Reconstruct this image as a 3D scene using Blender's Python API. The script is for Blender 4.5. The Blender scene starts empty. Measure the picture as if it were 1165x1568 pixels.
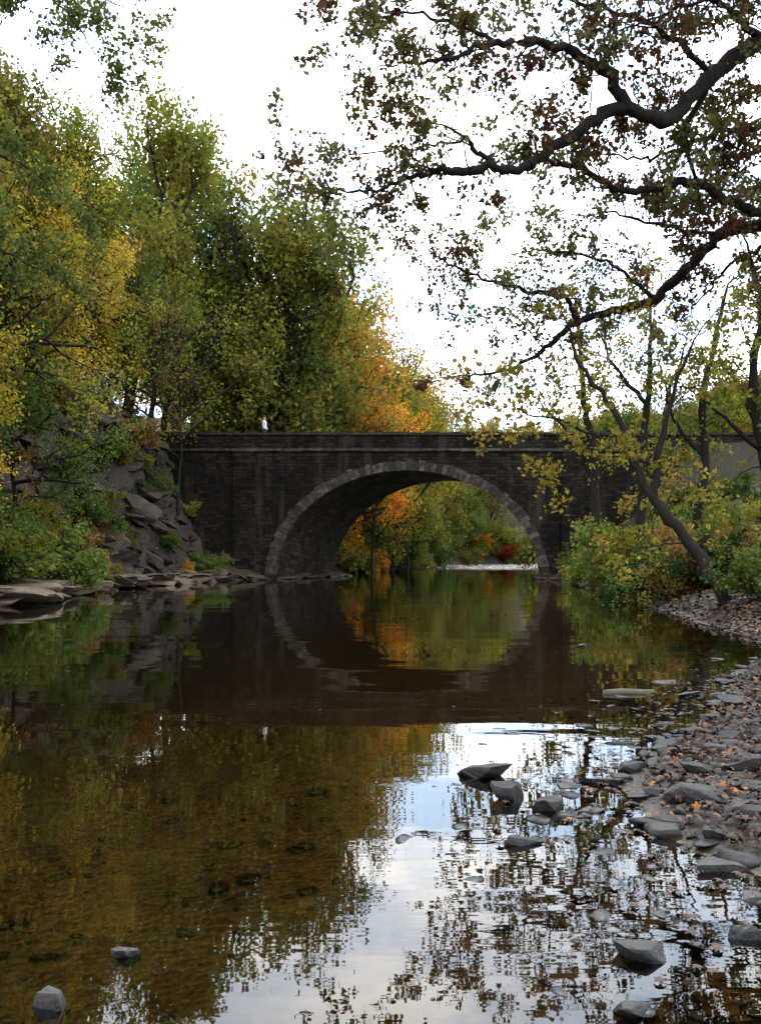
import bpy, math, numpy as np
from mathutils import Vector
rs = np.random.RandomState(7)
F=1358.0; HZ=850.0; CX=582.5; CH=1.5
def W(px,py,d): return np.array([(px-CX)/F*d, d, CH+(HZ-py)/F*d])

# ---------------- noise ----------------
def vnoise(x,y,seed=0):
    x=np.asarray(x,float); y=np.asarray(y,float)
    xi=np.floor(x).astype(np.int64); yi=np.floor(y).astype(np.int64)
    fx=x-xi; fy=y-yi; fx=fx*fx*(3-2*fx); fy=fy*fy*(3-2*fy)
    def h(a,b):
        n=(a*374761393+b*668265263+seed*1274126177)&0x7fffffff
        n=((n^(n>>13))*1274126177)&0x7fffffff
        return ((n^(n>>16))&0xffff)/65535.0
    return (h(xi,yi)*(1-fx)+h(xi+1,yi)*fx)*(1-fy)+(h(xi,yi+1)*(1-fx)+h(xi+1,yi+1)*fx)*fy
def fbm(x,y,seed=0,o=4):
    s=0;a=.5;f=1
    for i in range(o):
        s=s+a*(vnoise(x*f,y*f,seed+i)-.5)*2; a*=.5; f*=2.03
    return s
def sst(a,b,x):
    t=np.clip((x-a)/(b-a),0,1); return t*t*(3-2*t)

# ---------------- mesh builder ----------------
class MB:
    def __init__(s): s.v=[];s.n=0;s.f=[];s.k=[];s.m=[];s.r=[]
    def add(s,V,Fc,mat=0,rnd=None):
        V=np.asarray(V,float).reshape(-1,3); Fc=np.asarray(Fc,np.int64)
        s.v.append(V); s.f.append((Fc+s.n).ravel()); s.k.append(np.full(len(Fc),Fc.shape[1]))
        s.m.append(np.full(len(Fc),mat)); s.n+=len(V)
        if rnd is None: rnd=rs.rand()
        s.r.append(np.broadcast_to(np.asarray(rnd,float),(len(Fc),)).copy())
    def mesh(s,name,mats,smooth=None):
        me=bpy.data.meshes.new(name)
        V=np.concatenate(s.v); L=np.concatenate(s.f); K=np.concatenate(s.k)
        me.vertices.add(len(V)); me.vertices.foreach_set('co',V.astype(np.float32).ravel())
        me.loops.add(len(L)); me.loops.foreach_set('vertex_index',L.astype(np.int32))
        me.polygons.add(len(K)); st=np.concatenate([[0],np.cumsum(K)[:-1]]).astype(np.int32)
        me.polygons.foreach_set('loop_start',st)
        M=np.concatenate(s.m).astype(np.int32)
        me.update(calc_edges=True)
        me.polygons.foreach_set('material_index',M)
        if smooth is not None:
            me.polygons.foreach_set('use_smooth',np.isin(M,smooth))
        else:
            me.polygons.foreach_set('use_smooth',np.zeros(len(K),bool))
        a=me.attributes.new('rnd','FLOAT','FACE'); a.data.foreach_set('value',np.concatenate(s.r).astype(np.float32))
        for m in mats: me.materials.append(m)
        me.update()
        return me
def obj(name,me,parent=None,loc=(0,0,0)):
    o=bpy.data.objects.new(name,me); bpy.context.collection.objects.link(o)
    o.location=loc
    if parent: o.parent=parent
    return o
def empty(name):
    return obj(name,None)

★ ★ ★

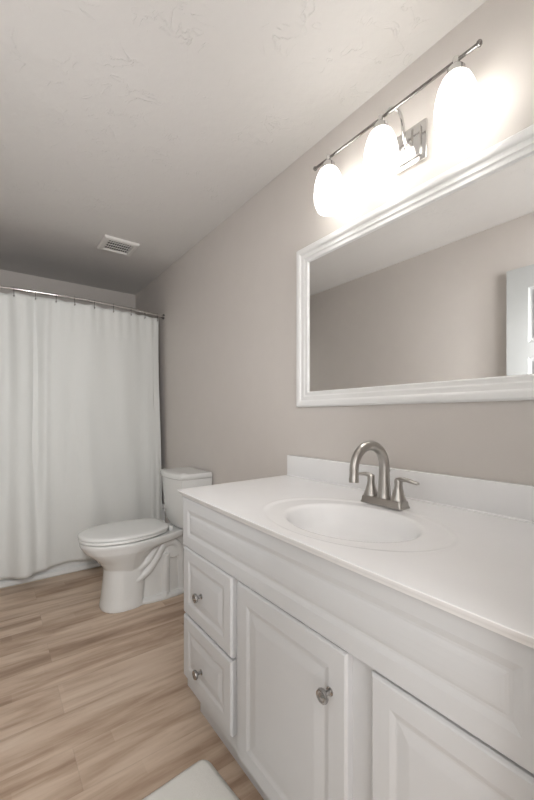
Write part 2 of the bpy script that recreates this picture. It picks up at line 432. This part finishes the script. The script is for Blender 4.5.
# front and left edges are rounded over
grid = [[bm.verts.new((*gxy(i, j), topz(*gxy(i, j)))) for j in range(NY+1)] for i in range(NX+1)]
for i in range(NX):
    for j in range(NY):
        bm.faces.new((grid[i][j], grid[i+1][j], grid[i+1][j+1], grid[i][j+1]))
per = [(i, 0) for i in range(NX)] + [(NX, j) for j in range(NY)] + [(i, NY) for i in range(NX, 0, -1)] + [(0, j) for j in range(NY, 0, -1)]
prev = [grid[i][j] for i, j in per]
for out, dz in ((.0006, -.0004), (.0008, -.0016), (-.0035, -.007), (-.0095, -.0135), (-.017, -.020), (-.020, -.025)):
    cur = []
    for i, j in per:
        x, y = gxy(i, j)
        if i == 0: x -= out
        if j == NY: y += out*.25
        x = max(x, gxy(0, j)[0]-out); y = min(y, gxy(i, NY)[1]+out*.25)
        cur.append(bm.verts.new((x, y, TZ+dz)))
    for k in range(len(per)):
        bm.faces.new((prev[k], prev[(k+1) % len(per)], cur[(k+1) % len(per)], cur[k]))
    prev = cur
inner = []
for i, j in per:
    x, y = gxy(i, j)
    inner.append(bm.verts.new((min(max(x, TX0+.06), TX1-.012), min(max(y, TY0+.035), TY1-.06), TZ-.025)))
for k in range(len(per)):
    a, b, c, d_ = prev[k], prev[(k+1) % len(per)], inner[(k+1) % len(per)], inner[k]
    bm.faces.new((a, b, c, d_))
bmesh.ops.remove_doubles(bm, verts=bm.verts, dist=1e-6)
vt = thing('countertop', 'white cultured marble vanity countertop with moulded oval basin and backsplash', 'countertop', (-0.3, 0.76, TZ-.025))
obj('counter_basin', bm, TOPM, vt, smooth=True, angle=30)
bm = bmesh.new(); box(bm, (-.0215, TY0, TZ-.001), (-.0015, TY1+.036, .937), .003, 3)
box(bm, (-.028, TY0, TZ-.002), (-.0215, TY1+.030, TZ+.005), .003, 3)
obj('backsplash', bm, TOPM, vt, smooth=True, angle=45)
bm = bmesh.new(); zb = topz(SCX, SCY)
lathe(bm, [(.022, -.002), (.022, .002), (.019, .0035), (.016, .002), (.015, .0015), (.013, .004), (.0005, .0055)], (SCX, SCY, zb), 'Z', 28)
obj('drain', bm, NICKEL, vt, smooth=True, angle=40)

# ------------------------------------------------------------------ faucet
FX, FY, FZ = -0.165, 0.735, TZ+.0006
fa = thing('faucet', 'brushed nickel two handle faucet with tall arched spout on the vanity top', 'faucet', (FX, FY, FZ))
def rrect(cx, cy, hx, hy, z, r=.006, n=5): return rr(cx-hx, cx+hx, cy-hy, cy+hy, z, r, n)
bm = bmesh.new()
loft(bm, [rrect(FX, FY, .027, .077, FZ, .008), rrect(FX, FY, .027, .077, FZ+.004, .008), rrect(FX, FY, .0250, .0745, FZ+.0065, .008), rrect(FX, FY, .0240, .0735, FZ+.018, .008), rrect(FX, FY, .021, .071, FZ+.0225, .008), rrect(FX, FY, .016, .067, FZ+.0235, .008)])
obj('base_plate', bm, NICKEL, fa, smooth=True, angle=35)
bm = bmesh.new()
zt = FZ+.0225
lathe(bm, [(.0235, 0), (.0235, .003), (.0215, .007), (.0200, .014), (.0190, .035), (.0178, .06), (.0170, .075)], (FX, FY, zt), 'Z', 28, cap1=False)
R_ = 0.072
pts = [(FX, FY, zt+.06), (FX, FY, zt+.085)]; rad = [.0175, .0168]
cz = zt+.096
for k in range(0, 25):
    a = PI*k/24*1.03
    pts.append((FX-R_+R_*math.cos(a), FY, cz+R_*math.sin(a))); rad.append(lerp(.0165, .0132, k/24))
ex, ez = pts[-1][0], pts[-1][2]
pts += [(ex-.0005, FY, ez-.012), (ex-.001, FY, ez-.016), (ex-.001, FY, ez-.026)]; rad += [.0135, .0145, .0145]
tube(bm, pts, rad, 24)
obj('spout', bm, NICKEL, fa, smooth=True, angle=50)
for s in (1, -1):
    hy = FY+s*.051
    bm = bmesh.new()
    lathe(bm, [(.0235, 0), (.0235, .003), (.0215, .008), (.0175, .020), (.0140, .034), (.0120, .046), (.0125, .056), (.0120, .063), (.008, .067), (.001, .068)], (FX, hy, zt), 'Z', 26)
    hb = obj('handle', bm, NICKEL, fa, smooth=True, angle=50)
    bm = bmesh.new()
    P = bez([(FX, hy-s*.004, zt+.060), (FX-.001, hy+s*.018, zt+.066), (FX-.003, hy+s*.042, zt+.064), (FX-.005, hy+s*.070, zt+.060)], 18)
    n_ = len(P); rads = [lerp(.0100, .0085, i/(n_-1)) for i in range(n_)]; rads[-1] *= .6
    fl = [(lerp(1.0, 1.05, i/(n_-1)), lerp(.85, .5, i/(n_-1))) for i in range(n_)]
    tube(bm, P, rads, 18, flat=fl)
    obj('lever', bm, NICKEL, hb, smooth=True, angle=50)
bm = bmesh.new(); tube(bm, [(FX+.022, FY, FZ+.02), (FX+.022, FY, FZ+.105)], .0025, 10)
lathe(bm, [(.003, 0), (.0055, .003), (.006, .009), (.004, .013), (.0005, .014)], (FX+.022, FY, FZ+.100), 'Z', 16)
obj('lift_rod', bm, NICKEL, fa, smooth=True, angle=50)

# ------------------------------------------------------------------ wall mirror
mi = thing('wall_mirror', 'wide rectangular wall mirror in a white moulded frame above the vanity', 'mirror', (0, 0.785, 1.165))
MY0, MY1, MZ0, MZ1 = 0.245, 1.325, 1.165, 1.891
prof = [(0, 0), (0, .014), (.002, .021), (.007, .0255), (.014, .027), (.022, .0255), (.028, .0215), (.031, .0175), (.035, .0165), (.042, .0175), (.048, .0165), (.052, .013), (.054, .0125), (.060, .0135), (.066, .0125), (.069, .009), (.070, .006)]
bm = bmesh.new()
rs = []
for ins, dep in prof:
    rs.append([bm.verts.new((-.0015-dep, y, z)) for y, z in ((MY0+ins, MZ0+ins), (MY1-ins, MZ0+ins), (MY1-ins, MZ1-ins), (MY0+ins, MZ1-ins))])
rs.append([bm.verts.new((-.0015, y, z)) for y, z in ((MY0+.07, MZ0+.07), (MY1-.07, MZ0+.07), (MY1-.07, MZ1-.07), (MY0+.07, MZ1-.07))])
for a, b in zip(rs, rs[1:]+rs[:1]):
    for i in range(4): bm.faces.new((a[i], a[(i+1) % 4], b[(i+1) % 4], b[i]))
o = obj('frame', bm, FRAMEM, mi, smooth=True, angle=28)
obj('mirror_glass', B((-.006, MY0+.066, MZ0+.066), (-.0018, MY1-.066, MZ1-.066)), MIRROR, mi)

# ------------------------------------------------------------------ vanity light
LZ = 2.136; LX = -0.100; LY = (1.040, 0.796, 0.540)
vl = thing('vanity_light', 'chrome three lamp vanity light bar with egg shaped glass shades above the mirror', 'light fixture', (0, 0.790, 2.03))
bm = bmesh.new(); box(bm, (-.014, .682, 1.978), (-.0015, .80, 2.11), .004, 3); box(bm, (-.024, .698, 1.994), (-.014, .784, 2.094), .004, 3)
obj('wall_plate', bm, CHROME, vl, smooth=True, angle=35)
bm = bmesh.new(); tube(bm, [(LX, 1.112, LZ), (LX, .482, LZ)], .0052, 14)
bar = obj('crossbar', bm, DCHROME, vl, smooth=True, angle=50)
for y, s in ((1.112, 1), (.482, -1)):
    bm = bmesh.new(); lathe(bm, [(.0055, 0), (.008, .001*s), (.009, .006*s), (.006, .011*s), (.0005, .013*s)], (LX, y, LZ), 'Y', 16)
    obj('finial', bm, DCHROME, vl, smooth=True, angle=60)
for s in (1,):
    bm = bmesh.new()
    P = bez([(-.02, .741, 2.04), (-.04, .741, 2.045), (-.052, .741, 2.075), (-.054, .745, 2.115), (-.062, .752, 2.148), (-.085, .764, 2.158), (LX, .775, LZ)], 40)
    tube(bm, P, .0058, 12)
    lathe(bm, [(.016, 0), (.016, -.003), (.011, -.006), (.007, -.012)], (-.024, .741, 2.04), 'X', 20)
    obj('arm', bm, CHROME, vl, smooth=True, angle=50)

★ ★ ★

STATED GOAL> Transcribe, exactly as written, the lines starting at the one with "Reconstruct this image" and ending at the one with "def W(px,py,d): return", and nothing more. Pictures are not part of the copy.

SOLUTION FOR THIS PROBLEM>
Reconstruct this image as a 3D scene using Blender's Python API. The script is for Blender 4.5. The Blender scene starts empty. Measure the picture as if it were 1165x1568 pixels.
import bpy, math, numpy as np
from mathutils import Vector
rs = np.random.RandomState(7)
F=1358.0; HZ=850.0; CX=582.5; CH=1.5
def W(px,py,d): return np.array([(px-CX)/F*d, d, CH+(HZ-py)/F*d])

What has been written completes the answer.